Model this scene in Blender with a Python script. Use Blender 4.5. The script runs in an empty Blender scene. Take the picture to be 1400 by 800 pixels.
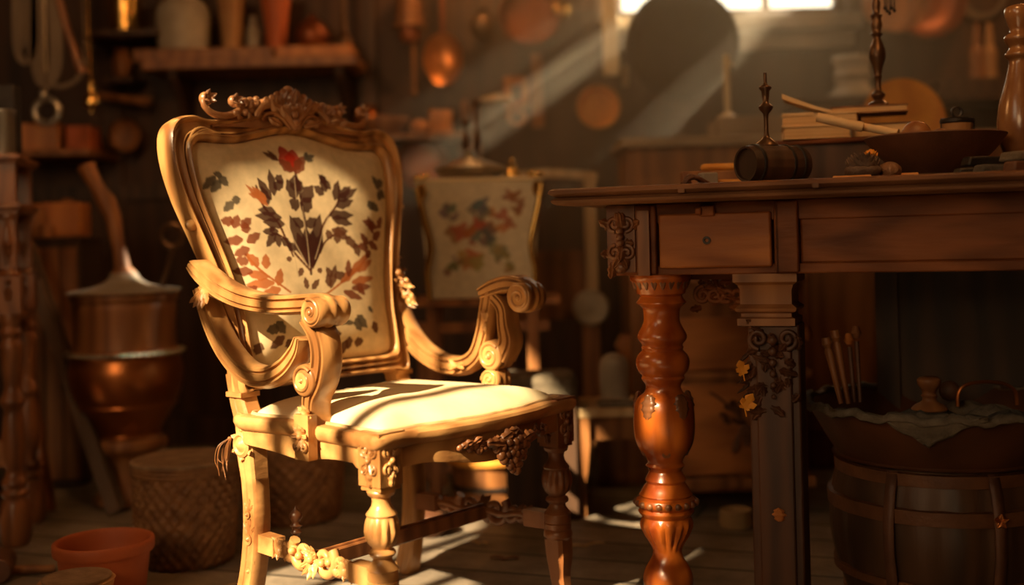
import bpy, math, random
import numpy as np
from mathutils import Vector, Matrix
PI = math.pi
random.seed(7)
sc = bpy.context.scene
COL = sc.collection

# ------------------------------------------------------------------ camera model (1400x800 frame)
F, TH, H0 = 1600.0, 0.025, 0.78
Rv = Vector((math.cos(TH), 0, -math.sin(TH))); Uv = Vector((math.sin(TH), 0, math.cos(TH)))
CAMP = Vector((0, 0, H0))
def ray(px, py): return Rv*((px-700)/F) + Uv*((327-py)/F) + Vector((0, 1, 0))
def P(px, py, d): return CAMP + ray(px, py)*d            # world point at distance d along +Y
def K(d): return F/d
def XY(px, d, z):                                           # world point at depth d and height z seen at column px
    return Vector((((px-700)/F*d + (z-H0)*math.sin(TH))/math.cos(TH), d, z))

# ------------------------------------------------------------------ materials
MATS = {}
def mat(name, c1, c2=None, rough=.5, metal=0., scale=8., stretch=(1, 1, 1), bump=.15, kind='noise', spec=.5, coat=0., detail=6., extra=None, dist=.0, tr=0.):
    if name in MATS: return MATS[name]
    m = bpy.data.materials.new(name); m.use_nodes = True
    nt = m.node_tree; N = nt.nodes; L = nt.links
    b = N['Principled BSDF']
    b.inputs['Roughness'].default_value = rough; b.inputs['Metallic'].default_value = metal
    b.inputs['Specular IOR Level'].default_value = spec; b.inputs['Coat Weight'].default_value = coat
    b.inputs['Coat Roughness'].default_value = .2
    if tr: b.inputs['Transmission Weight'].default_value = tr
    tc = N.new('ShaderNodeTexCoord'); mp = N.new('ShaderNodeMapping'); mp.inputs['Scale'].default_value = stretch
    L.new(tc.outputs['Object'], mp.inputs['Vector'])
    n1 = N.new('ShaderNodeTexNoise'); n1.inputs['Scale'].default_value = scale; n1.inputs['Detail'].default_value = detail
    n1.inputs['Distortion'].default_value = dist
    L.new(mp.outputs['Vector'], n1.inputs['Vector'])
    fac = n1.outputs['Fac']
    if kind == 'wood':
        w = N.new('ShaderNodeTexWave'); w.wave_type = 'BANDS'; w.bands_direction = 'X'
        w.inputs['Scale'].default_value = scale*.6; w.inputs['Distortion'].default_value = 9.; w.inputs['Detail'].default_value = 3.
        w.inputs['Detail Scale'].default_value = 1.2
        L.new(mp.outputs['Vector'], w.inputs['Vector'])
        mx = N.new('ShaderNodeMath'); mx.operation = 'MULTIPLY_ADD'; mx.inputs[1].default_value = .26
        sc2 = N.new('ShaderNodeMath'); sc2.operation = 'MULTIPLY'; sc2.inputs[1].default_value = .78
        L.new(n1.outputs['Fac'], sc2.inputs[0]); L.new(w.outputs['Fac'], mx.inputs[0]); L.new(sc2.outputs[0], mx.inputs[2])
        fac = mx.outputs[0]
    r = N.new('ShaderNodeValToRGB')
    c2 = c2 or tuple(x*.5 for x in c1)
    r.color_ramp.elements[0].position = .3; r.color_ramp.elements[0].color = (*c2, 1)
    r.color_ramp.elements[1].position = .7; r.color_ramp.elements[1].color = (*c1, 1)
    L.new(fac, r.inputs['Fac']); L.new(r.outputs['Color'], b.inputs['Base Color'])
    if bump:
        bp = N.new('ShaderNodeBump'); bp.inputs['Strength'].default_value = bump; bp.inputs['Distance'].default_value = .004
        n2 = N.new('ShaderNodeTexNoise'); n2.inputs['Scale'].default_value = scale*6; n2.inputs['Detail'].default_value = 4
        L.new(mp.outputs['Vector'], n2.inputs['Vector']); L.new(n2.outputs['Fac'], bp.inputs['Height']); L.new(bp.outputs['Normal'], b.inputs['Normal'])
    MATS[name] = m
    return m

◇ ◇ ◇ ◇

Reproduce each line exactly as it appears, omitting the pictures.

Right answer =
Model this scene in Blender with a Python script. Use Blender 4.5. The script runs in an empty Blender scene. Take the picture to be 1400 by 800 pixels.
import bpy, math, random
import numpy as np
from mathutils import Vector, Matrix
PI = math.pi
random.seed(7)
sc = bpy.context.scene
COL = sc.collection

# ------------------------------------------------------------------ camera model (1400x800 frame)
F, TH, H0 = 1600.0, 0.025, 0.78
Rv = Vector((math.cos(TH), 0, -math.sin(TH))); Uv = Vector((math.sin(TH), 0, math.cos(TH)))
CAMP = Vector((0, 0, H0))
def ray(px, py): return Rv*((px-700)/F) + Uv*((327-py)/F) + Vector((0, 1, 0))
def P(px, py, d): return CAMP + ray(px, py)*d            # world point at distance d along +Y
def K(d): return F/d
def XY(px, d, z):                                           # world point at depth d and height z seen at column px
    return Vector((((px-700)/F*d + (z-H0)*math.sin(TH))/math.cos(TH), d, z))

# ------------------------------------------------------------------ materials
MATS = {}
def mat(name, c1, c2=None, rough=.5, metal=0., scale=8., stretch=(1, 1, 1), bump=.15, kind='noise', spec=.5, coat=0., detail=6., extra=None, dist=.0, tr=0.):
    if name in MATS: return MATS[name]
    m = bpy.data.materials.new(name); m.use_nodes = True
    nt = m.node_tree; N = nt.nodes; L = nt.links
    b = N['Principled BSDF']
    b.inputs['Roughness'].default_value = rough; b.inputs['Metallic'].default_value = metal
    b.inputs['Specular IOR Level'].default_value = spec; b.inputs['Coat Weight'].default_value = coat
    b.inputs['Coat Roughness'].default_value = .2
    if tr: b.inputs['Transmission Weight'].default_value = tr
    tc = N.new('ShaderNodeTexCoord'); mp = N.new('ShaderNodeMapping'); mp.inputs['Scale'].default_value = stretch
    L.new(tc.outputs['Object'], mp.inputs['Vector'])
    n1 = N.new('ShaderNodeTexNoise'); n1.inputs['Scale'].default_value = scale; n1.inputs['Detail'].default_value = detail
    n1.inputs['Distortion'].default_value = dist
    L.new(mp.outputs['Vector'], n1.inputs['Vector'])
    fac = n1.outputs['Fac']
    if kind == 'wood':
        w = N.new('ShaderNodeTexWave'); w.wave_type = 'BANDS'; w.bands_direction = 'X'
        w.inputs['Scale'].default_value = scale*.6; w.inputs['Distortion'].default_value = 9.; w.inputs['Detail'].default_value = 3.
        w.inputs['Detail Scale'].default_value = 1.2
        L.new(mp.outputs['Vector'], w.inputs['Vector'])
        mx = N.new('ShaderNodeMath'); mx.operation = 'MULTIPLY_ADD'; mx.inputs[1].default_value = .26
        sc2 = N.new('ShaderNodeMath'); sc2.operation = 'MULTIPLY'; sc2.inputs[1].default_value = .78
        L.new(n1.outputs['Fac'], sc2.inputs[0]); L.new(w.outputs['Fac'], mx.inputs[0]); L.new(sc2.outputs[0], mx.inputs[2])
        fac = mx.outputs[0]
    r = N.new('ShaderNodeValToRGB')
    c2 = c2 or tuple(x*.5 for x in c1)
    r.color_ramp.elements[0].position = .3; r.color_ramp.elements[0].color = (*c2, 1)
    r.color_ramp.elements[1].position = .7; r.color_ramp.elements[1].color = (*c1, 1)
    L.new(fac, r.inputs['Fac']); L.new(r.outputs['Color'], b.inputs['Base Color'])
    if bump:
        bp = N.new('ShaderNodeBump'); bp.inputs['Strength'].default_value = bump; bp.inputs['Distance'].default_value = .004
        n2 = N.new('ShaderNodeTexNoise'); n2.inputs['Scale'].default_value = scale*6; n2.inputs['Detail'].default_value = 4
        L.new(mp.outputs['Vector'], n2.inputs['Vector']); L.new(n2.outputs['Fac'], bp.inputs['Height']); L.new(bp.outputs['Normal'], b.inputs['Normal'])
    MATS[name] = m
    return m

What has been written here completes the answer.